■ WORK INSTRUCTIONS ■
Write out the data below in full. Keep it exact.

■ GIVEN INFORMATION ■
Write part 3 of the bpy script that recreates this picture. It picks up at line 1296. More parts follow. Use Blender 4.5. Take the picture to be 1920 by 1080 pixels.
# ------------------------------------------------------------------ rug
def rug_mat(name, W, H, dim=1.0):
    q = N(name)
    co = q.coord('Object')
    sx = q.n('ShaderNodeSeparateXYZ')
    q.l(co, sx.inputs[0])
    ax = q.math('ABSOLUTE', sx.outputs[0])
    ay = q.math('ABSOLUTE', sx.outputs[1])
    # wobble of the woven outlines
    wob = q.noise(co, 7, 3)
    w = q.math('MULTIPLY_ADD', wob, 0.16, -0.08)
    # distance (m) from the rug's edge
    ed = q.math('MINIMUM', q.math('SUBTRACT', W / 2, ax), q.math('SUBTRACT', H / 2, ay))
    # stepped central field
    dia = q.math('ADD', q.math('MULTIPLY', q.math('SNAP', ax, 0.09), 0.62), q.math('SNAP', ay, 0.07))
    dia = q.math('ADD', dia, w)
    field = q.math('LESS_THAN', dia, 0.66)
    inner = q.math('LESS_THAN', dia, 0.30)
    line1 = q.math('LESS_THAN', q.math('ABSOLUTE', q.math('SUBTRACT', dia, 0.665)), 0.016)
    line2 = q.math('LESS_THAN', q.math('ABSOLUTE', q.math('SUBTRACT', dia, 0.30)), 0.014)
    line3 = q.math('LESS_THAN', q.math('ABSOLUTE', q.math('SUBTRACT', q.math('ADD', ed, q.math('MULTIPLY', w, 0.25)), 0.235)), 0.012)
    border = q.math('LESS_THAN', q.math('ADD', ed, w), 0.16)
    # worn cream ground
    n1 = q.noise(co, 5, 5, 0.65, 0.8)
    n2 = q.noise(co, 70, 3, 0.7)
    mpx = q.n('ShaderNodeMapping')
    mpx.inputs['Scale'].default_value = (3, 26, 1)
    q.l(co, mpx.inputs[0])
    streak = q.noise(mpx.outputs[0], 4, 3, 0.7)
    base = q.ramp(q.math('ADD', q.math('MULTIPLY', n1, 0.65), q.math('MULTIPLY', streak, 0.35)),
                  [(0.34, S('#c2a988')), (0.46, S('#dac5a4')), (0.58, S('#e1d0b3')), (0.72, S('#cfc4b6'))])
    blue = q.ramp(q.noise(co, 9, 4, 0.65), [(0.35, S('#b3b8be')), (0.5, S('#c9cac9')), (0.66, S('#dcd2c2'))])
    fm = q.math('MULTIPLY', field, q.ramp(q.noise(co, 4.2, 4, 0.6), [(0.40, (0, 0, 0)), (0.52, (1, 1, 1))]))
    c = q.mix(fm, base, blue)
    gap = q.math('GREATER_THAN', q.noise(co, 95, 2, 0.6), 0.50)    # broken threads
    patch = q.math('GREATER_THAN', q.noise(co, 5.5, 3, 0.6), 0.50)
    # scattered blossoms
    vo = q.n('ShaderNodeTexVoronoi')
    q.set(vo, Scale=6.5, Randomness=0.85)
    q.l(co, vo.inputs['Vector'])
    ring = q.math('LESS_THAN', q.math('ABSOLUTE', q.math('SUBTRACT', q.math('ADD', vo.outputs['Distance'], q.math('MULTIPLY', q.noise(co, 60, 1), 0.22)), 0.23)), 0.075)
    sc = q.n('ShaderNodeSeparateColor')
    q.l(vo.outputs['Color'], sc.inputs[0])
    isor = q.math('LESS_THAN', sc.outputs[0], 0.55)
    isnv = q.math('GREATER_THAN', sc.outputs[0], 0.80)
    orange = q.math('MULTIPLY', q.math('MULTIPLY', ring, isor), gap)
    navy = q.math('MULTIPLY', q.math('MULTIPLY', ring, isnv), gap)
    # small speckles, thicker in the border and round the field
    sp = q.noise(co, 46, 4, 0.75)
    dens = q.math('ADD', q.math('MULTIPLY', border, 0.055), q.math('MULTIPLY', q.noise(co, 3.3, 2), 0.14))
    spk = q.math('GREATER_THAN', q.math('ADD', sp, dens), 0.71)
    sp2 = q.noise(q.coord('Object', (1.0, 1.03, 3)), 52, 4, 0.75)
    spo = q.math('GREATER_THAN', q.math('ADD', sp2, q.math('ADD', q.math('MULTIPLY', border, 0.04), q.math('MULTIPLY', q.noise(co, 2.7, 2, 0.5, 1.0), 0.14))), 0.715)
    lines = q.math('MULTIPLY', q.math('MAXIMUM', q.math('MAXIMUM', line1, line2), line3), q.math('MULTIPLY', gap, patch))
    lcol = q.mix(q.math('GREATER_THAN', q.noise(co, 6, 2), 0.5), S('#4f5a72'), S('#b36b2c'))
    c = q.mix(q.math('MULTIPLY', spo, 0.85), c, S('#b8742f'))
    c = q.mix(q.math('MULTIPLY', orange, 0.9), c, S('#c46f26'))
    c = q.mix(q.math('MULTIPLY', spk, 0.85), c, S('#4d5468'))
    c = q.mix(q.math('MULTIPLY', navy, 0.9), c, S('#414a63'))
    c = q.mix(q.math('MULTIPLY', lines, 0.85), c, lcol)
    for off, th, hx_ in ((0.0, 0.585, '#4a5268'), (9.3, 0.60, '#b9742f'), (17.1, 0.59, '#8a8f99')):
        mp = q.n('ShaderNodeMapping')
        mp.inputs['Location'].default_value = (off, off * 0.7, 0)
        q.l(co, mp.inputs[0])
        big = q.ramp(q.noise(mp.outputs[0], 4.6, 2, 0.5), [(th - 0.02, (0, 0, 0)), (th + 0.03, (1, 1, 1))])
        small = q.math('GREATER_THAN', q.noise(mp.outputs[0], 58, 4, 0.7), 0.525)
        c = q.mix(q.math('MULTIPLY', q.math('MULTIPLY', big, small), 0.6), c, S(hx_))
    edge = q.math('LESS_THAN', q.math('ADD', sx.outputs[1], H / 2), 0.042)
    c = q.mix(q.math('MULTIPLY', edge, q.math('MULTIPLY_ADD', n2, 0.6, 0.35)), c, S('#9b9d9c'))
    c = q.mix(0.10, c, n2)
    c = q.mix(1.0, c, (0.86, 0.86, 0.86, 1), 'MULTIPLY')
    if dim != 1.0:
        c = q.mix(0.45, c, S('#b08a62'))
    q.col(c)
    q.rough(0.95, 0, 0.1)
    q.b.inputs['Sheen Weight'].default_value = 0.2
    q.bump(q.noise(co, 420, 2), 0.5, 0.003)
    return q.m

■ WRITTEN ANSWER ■
Write part 3 of the bpy script that recreates this picture. It picks up at line 1296. More parts follow. Use Blender 4.5. Take the picture to be 1920 by 1080 pixels.
# ------------------------------------------------------------------ rug
def rug_mat(name, W, H, dim=1.0):
    q = N(name)
    co = q.coord('Object')
    sx = q.n('ShaderNodeSeparateXYZ')
    q.l(co, sx.inputs[0])
    ax = q.math('ABSOLUTE', sx.outputs[0])
    ay = q.math('ABSOLUTE', sx.outputs[1])
    # wobble of the woven outlines
    wob = q.noise(co, 7, 3)
    w = q.math('MULTIPLY_ADD', wob, 0.16, -0.08)
    # distance (m) from the rug's edge
    ed = q.math('MINIMUM', q.math('SUBTRACT', W / 2, ax), q.math('SUBTRACT', H / 2, ay))
    # stepped central field
    dia = q.math('ADD', q.math('MULTIPLY', q.math('SNAP', ax, 0.09), 0.62), q.math('SNAP', ay, 0.07))
    dia = q.math('ADD', dia, w)
    field = q.math('LESS_THAN', dia, 0.66)
    inner = q.math('LESS_THAN', dia, 0.30)
    line1 = q.math('LESS_THAN', q.math('ABSOLUTE', q.math('SUBTRACT', dia, 0.665)), 0.016)
    line2 = q.math('LESS_THAN', q.math('ABSOLUTE', q.math('SUBTRACT', dia, 0.30)), 0.014)
    line3 = q.math('LESS_THAN', q.math('ABSOLUTE', q.math('SUBTRACT', q.math('ADD', ed, q.math('MULTIPLY', w, 0.25)), 0.235)), 0.012)
    border = q.math('LESS_THAN', q.math('ADD', ed, w), 0.16)
    # worn cream ground
    n1 = q.noise(co, 5, 5, 0.65, 0.8)
    n2 = q.noise(co, 70, 3, 0.7)
    mpx = q.n('ShaderNodeMapping')
    mpx.inputs['Scale'].default_value = (3, 26, 1)
    q.l(co, mpx.inputs[0])
    streak = q.noise(mpx.outputs[0], 4, 3, 0.7)
    base = q.ramp(q.math('ADD', q.math('MULTIPLY', n1, 0.65), q.math('MULTIPLY', streak, 0.35)),
                  [(0.34, S('#c2a988')), (0.46, S('#dac5a4')), (0.58, S('#e1d0b3')), (0.72, S('#cfc4b6'))])
    blue = q.ramp(q.noise(co, 9, 4, 0.65), [(0.35, S('#b3b8be')), (0.5, S('#c9cac9')), (0.66, S('#dcd2c2'))])
    fm = q.math('MULTIPLY', field, q.ramp(q.noise(co, 4.2, 4, 0.6), [(0.40, (0, 0, 0)), (0.52, (1, 1, 1))]))
    c = q.mix(fm, base, blue)
    gap = q.math('GREATER_THAN', q.noise(co, 95, 2, 0.6), 0.50)    # broken threads
    patch = q.math('GREATER_THAN', q.noise(co, 5.5, 3, 0.6), 0.50)
    # scattered blossoms
    vo = q.n('ShaderNodeTexVoronoi')
    q.set(vo, Scale=6.5, Randomness=0.85)
    q.l(co, vo.inputs['Vector'])
    ring = q.math('LESS_THAN', q.math('ABSOLUTE', q.math('SUBTRACT', q.math('ADD', vo.outputs['Distance'], q.math('MULTIPLY', q.noise(co, 60, 1), 0.22)), 0.23)), 0.075)
    sc = q.n('ShaderNodeSeparateColor')
    q.l(vo.outputs['Color'], sc.inputs[0])
    isor = q.math('LESS_THAN', sc.outputs[0], 0.55)
    isnv = q.math('GREATER_THAN', sc.outputs[0], 0.80)
    orange = q.math('MULTIPLY', q.math('MULTIPLY', ring, isor), gap)
    navy = q.math('MULTIPLY', q.math('MULTIPLY', ring, isnv), gap)
    # small speckles, thicker in the border and round the field
    sp = q.noise(co, 46, 4, 0.75)
    dens = q.math('ADD', q.math('MULTIPLY', border, 0.055), q.math('MULTIPLY', q.noise(co, 3.3, 2), 0.14))
    spk = q.math('GREATER_THAN', q.math('ADD', sp, dens), 0.71)
    sp2 = q.noise(q.coord('Object', (1.0, 1.03, 3)), 52, 4, 0.75)
    spo = q.math('GREATER_THAN', q.math('ADD', sp2, q.math('ADD', q.math('MULTIPLY', border, 0.04), q.math('MULTIPLY', q.noise(co, 2.7, 2, 0.5, 1.0), 0.14))), 0.715)
    lines = q.math('MULTIPLY', q.math('MAXIMUM', q.math('MAXIMUM', line1, line2), line3), q.math('MULTIPLY', gap, patch))
    lcol = q.mix(q.math('GREATER_THAN', q.noise(co, 6, 2), 0.5), S('#4f5a72'), S('#b36b2c'))
    c = q.mix(q.math('MULTIPLY', spo, 0.85), c, S('#b8742f'))
    c = q.mix(q.math('MULTIPLY', orange, 0.9), c, S('#c46f26'))
    c = q.mix(q.math('MULTIPLY', spk, 0.85), c, S('#4d5468'))
    c = q.mix(q.math('MULTIPLY', navy, 0.9), c, S('#414a63'))
    c = q.mix(q.math('MULTIPLY', lines, 0.85), c, lcol)
    for off, th, hx_ in ((0.0, 0.585, '#4a5268'), (9.3, 0.60, '#b9742f'), (17.1, 0.59, '#8a8f99')):
        mp = q.n('ShaderNodeMapping')
        mp.inputs['Location'].default_value = (off, off * 0.7, 0)
        q.l(co, mp.inputs[0])
        big = q.ramp(q.noise(mp.outputs[0], 4.6, 2, 0.5), [(th - 0.02, (0, 0, 0)), (th + 0.03, (1, 1, 1))])
        small = q.math('GREATER_THAN', q.noise(mp.outputs[0], 58, 4, 0.7), 0.525)
        c = q.mix(q.math('MULTIPLY', q.math('MULTIPLY', big, small), 0.6), c, S(hx_))
    edge = q.math('LESS_THAN', q.math('ADD', sx.outputs[1], H / 2), 0.042)
    c = q.mix(q.math('MULTIPLY', edge, q.math('MULTIPLY_ADD', n2, 0.6, 0.35)), c, S('#9b9d9c'))
    c = q.mix(0.10, c, n2)
    c = q.mix(1.0, c, (0.86, 0.86, 0.86, 1), 'MULTIPLY')
    if dim != 1.0:
        c = q.mix(0.45, c, S('#b08a62'))
    q.col(c)
    q.rough(0.95, 0, 0.1)
    q.b.inputs['Sheen Weight'].default_value = 0.2
    q.bump(q.noise(co, 420, 2), 0.5, 0.003)
    return q.m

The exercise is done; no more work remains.